Q. After the accident?
A. No, before the accident____
Q. What did you do then?
A. I called up to—the man that was working for me quit, so I called up to cancel my insurance on him. And, at that time is when I found out that I hadn’t had workman’s compensation] with them at all, at that time.
* * * ❖ * *
Q. When you found out that you had no worker’s compensation] insurance, did you ask them to place insurance for you?
A. No, because I didn’t have any work at the time, and the man told me until you hire somebody that you don’t really need insurance—
Q. Who told you that?
A. —as long as you have health insurance. Mr. Katz.
And then when I hired somebody, to call him up and then he would go ahead and sign me up again.”
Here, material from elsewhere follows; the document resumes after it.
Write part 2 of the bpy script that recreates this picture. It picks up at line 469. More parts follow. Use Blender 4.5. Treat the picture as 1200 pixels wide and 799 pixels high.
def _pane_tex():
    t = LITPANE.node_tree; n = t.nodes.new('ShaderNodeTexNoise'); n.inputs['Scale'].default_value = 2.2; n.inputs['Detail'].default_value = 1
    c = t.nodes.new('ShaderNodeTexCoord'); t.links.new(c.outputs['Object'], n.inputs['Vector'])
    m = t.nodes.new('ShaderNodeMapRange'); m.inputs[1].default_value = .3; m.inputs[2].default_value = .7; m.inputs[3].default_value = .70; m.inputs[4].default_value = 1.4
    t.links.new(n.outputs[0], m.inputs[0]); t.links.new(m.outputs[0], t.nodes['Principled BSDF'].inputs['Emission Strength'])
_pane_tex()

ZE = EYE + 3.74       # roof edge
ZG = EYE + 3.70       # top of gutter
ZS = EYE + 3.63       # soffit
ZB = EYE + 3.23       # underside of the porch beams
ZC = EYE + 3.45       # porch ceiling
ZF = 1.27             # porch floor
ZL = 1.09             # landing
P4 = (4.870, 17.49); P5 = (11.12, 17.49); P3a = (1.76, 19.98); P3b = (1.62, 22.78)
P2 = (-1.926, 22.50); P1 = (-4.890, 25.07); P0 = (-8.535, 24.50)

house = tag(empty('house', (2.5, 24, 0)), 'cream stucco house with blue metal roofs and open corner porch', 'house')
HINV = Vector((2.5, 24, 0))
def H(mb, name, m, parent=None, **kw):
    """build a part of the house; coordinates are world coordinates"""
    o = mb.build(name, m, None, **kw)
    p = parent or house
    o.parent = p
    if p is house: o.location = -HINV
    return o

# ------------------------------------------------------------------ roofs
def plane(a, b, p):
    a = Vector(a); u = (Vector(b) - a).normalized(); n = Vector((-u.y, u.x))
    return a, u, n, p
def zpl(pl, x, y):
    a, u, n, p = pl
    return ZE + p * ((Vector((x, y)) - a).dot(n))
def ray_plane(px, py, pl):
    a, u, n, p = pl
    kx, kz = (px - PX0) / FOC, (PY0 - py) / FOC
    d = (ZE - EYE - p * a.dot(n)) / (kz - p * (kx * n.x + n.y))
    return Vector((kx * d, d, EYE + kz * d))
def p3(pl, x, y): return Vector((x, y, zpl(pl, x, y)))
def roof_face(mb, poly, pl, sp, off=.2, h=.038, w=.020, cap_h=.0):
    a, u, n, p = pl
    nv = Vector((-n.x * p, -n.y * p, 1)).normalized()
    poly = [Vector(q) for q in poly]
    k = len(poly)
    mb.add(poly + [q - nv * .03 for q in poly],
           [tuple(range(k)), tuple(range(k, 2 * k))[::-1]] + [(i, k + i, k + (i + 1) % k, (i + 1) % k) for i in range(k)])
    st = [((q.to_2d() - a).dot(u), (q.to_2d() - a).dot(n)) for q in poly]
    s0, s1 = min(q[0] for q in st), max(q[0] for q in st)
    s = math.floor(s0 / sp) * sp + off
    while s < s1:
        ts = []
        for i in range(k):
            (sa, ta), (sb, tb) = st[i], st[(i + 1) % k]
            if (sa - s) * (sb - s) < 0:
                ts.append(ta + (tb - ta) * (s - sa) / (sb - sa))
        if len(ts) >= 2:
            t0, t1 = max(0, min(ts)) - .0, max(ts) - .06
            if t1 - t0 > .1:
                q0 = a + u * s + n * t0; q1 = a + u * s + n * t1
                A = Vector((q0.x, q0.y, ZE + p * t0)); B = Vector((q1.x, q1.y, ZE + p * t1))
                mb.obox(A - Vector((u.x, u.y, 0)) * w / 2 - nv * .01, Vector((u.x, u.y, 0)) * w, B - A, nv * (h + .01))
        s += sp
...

After discovering that Lutter Construction, Inc., did not have workers’ compensation insurance, Lutter did not purchase it for the corporation, apparently taking the advice of his insurance agent that workers’ compensation insurance was not necessary as long as he was Lutter Construction’s only employee and had health insurance. Lutter acknowledged in his deposition that he was responsible for procuring workers’ compensation insurance for the corporation. Yet despite having a lawyer, accountants, and another insurance agent available, Lutter made no effort to consult with any of them in order to confirm the Aetna insurance agent’s advice.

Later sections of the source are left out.